Secara umum ruang terbuka publik (open spaces) di perkotaan terdiri dari ruang terbuka hijau dan ruang terbuka non-hijau. Ruang Terbuka Hijau (RTH) perkotaan adalah bagian dari ruang-ruang terbuka (open spaces) suatu wilayah perkotaan yang diisi oleh tumbuhan, tanaman dan vegetasi (endemik maupun introduksi) guna mendukung manfaat ekologis, sosial-budaya dan arsitektural yang dapat memberikan manfaat ekonomi (kesejahteraan) bagi masyarakatnya. Ruang terbuka non-hijau dapat berupa ruang terbuka yang diperkeras (paved) maupun ruang terbuka biru (RTB) yang berupa permukaan sungai, danau, maupun areal-areal yang diperuntukkan sebagai genangan retensi.

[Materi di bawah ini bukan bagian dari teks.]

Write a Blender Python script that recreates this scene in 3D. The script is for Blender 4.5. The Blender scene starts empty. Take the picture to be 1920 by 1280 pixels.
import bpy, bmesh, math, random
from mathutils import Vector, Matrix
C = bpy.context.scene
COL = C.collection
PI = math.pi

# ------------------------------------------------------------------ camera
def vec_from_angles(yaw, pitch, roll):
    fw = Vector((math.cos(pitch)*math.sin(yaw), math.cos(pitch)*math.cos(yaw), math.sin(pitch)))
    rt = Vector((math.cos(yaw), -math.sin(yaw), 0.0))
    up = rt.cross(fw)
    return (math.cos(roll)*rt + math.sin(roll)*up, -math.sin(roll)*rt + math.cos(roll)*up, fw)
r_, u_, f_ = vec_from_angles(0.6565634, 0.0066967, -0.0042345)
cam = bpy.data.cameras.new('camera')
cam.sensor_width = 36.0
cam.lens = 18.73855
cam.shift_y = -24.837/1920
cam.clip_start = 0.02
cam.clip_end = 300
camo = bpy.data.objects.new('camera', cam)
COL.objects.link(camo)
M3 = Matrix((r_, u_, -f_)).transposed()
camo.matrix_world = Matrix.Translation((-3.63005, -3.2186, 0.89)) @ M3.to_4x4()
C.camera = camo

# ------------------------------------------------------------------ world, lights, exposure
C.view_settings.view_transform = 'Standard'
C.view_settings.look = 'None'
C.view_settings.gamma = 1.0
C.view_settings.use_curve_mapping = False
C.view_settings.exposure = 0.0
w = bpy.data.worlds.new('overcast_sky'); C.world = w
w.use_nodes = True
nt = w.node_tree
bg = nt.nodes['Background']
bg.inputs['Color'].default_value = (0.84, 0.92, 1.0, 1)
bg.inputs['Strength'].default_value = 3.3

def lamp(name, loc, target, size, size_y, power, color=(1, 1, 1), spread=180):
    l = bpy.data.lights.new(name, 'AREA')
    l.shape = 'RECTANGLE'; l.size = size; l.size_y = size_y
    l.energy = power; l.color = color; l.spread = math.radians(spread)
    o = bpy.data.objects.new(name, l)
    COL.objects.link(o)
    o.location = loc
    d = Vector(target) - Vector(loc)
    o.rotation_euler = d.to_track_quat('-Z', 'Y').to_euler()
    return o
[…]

Secara fisik Ruang Terbuka Hijau dapat dibedakan menjadi Ruang Terbuka Hijau alami yang berupa habitat liar alami, kawasan lindung dan taman-taman nasional, maupun Ruang Terbuka Hijau non-alami atau binaan yang seperti taman, lapangan olah raga, dan kebun bunga.
Ruang Terbuka Hijau memiliki fungsi ekologis, sosial/budaya, arsitektural, dan ekonomi. Dari segi ekologis Ruang Terbuka Hijau dapat meningkatkan kualitas air tanah, mencegah banjir, mengurangi polusi udara, dan menurunkan temperatur kota. Bentuk-bentuk Ruang Terbuka Hijau perkotaan yang berfungsi ekologis antara lain seperti sabuk hijau kota, hutan kota, taman botani, sempadan sungai dll. Secara sosial-budaya keberadaan Ruang Terbuka Hijau dapat memberikan fungsi sebagai ruang interaksi sosial, sarana rekreasi. Bentuk Ruang Terbuka Hijau yang berfungsi sosial-budaya antara lain taman-taman kota, lapangan olah raga, kebun raya, dsb.

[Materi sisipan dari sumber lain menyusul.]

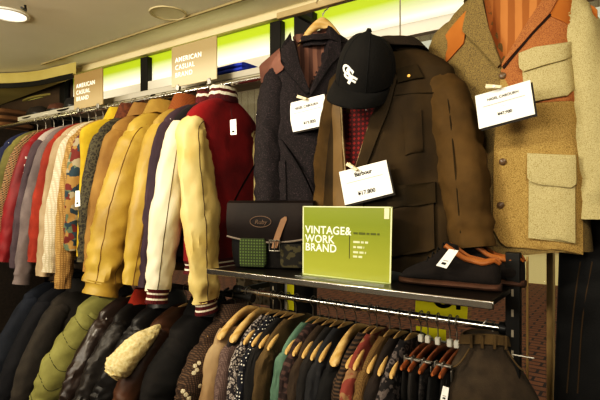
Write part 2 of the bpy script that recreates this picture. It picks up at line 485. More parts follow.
# lower far ceiling with a curved dark edge
arc = [PZ(62, 80, 2.34), PZ(40, 84.5, 2.34), PZ(20, 86.5, 2.34), PZ(0, 87.2, 2.34), PZ(-40, 88.5, 2.34)]
arc = catmull([arc[0] + (arc[0] - arc[1]) * .6] + arc, 6)
arc = [Vector((p.x, min(p.y, WINY - .01), 2.34)) for p in arc]
poly = [Vector((p.x, p.y, 2.34)) for p in arc] + [Vector((X0 + .01, arc[-1].y - .3, 2.34)), Vector((X0 + .01, WINY - .01, 2.34))]
mb = MB(); mb.plate(poly, (0, 0, .11)); struct(mb.build('trim_%d' % k, mat('low_ceiling_paint', '#b9a767', '#a39252', 'cloth', scale=.3, bump=.05))); k += 1
mb = MB(); mb.loft([[(p.x + .004, p.y - .02, 2.325) for p in arc], [(p.x + .012, p.y - .03, 2.325) for p in arc], [(p.x + .012, p.y - .03, 2.362) for p in arc], [(p.x + .004, p.y - .02, 2.362) for p in arc]], False)
struct(mb.build('trim_%d' % k, BLACKM)); k += 1
# seam along the ceiling in front of the window
mb = MB(); mb.box(((WX + X1) / 2, 1.80, CEIL - .004), (X1 - WX, .012, .012)); struct(mb.build('trim_%d' % k, mat('ceiling_seam', '#8d7e58', kind='plain'))); k += 1

# street outside
mb = MB(); mb.box((-2, 6.2, -.1), (30, 8.3, .1)); struct(mb.build('street_paving', mat('paving_brick', '#6e4228', '#2a1a10', 'brick', scale=2.4, rough=.7)))
fac = thing('shop_building', 'pale building across the brick street seen through the window', 'building', (0, 9.6, -.05))
mb = MB(); mb.box((-6, .3, 4), (34, .5, 8)); mb.build('facade', mat('facade_brick', '#8a7a60', '#6d5e48', 'brick', scale=2.2, rough=.9), fac)
mb = MB(); mb.box((-6, -.02, .28), (34, .2, .56)); mb.build('plinth', mat('plinth_stone', '#e3cf9c', '#c9b27c', 'brick', scale=2, emit=.4), fac)  # plinth glows slightly, standing in for daylight on the stone
mb = MB(); mb.box((-6, -.05, .66), (34, .26, .16)); mb.build('sill', mat('sill_red', '#93502e', kind='plain'), fac)
for zz in (4.6, 5.6):
    mb = MB(); mb.box((-6, -.1, zz), (34, .3, .2)); mb.build('ledge', mat('ledge_white', '#e8e2d0', kind='plain'), fac)
for i in range(9):
    mb = MB(); mb.box((-20 + i * 3.2, -.02, 2.4), (1.7, .2, 2.6)); w = mb.build('window', mat('dark_window', '#3a3a34', kind='plain', rough=.2), fac)

# ceiling fittings
t = thing('ceiling_light', 'round bright recessed downlight in the ceiling at the upper left', 'light', PZ(8, 14, CEIL))
mb = MB(); mb.loft([[(r * math.cos(a), r * math.sin(a), z) for a in [2 * PI * q / 32 for q in range(32)]] for r, z in ((.105, 0), (.105, -.008), (.09, -.01), (.085, -.004))]); mb.build('ring', WHITEP, t)
mb = MB(); mb.loft([[(r * math.cos(a), r * math.sin(a), -.005) for a in [2 * PI * q / 32 for q in range(32)]] for r in (.086, .02)], True, False, True); mb.build('diffuser', mat('lamp_diffuser', '#fff6e2', kind='plain', emit=2.2), t)
t = thing('ceiling_speaker', 'round flush ceiling plate with a raised rim above the sign', 'speaker', PZ(168, 13, CEIL))
mb = MB(); mb.loft([[(r * math.cos(a), r * math.sin(a), z) for a in [2 * PI * q / 40 for q in range(40)]] for r, z in ((.10, 0), (.098, -.006), (.088, -.006), (.086, -.001))]); mb.build('rim', mat('rim_paint', '#b5a67e', kind='plain'), t)
mb = MB(); mb.loft([[(r * math.cos(a), r * math.sin(a), -.002) for a in [2 * PI * q / 40 for q in range(40)]] for r in (.087, .02)], True, False, True); mb.build('grille', mat('grille_paint', '#d5caa6', kind='plain'), t)
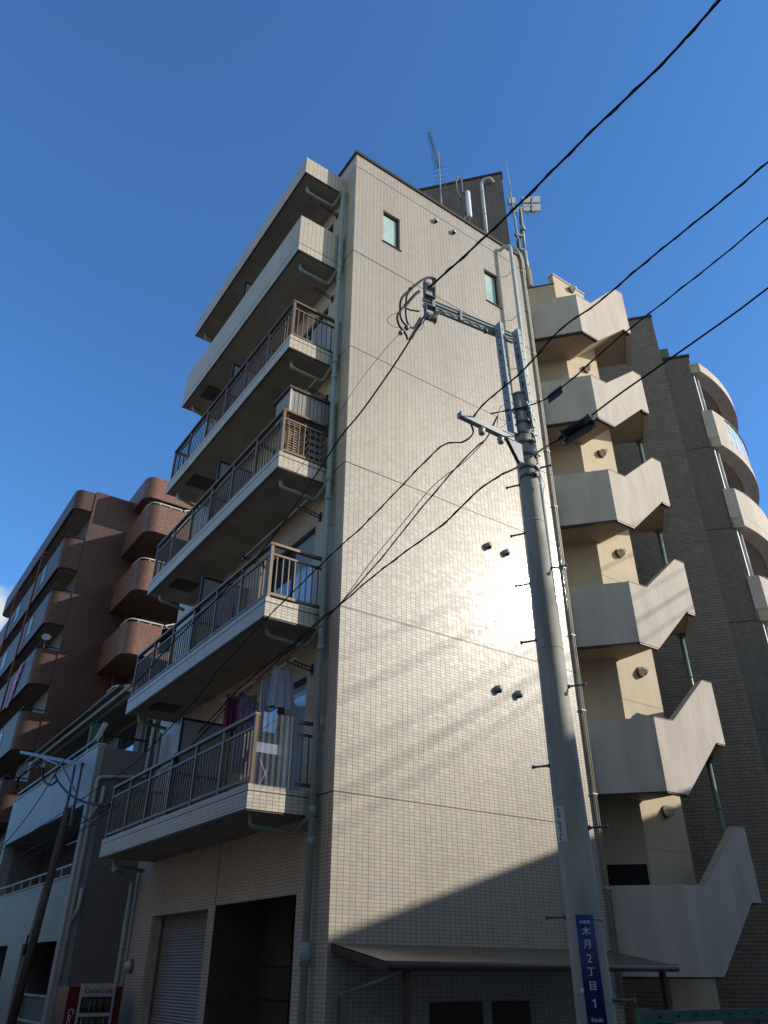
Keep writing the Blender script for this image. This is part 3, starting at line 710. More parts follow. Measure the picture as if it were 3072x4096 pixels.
w.build('handrail', M_raild, wb)
w = MB(); w.bar((X+.08, ya+.3, 3.66), (X+.08, yb-.3, 3.66), .04, .04)
for i in range(9): w.bar((X+.08, ya+.4+1.0*i, 3.42), (X+.08, ya+.4+1.0*i, 3.66), .025, .025)
w.build('handrail', M_eave, wb)
for (x0, x1) in ((.62, .95), (1.05, 1.5)):
    f_ = MB(); f_.box(x0, x1, 10.77, 10.80, 6.25, 7.4); f_ = f_.build('window', M_eave, wb); MB().box(x0+.04, x1-.04, 10.76, 10.769, 6.3, 7.35).build('pane', M_dark, f_)
f_ = MB(); f_.box(.53, .55, 11.2, 12.8, 6.3, 7.45); f_ = f_.build('window', M_eave, wb); MB().box(.52, .529, 11.25, 12.75, 6.35, 7.4).build('pane', M_dark, f_)
w = MB(); w.tube([(-.70, ya-.06, GZ), (-.70, ya-.06, 5.30)]+smoothpath([(-.70, ya-.06, 5.35), (-.68, ya-.06, 5.45), (-.58, ya-.06, 5.5)], 4)+[Vector((.40, ya-.06, 5.62)), Vector((.44, ya-.06, 7.4))], .045, 10)
w.tube([(-.58, ya-.06, 3.15), (-.58, ya-.06, 2.75), (-.70, ya-.06, 2.45)], .05, 8); w.tube([(-.52, ya-.06, 5.3), (-.52, ya-.06, 4.95), (-.70, ya-.06, 4.65)], .05, 8)
w.build('downpipe', M_pipew, wb)
w = MB(); w.box(X+.16, X+.2, 9.9, 13.0, GZ, 1.1); w.build('gate', M_galvd, wb)
w = MB(); w.box(X+.1, X+.15, 9.9, 13.0, 1.1, 1.14); w.box(X+.1, X+.15, 9.9, 13, .62, .66); w.build('gate_rail', M_eave, wb)
w = MB(); w.box(X+.55, X+.57, 9.9, 13, 4.4, 4.42)
w.build('laundry_pole', M_pipew, wb)
w = MB(); w.bar((-.9, 9.58, 6.3), (-.75, 9.58, 6.75), .1, .1); w.build('vent_cowl', M_eave, wb)
w = MB(); w.box(-.72, -.45, 11.0, 11.1, 6.28, 7.1); w.build('screen_panel', M_copper, wb)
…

Secara arsitektural RTH dapat meningkatkan nilai keindahan dan kenyamanan kota melalui keberadaan taman-taman kota, kebun-kebun bunga, dan jalur-jalur hijau di jalan jalan kota. Sementara itu RTH juga dapat memiliki fungsi ekonomi, baik secara langsung seperti pengusahaan. Ruang di dalam dan di sekitar bangunan adalah dasar penilaian suatu , seperti halnya ruang terbuka dalam arsitektur bangunan.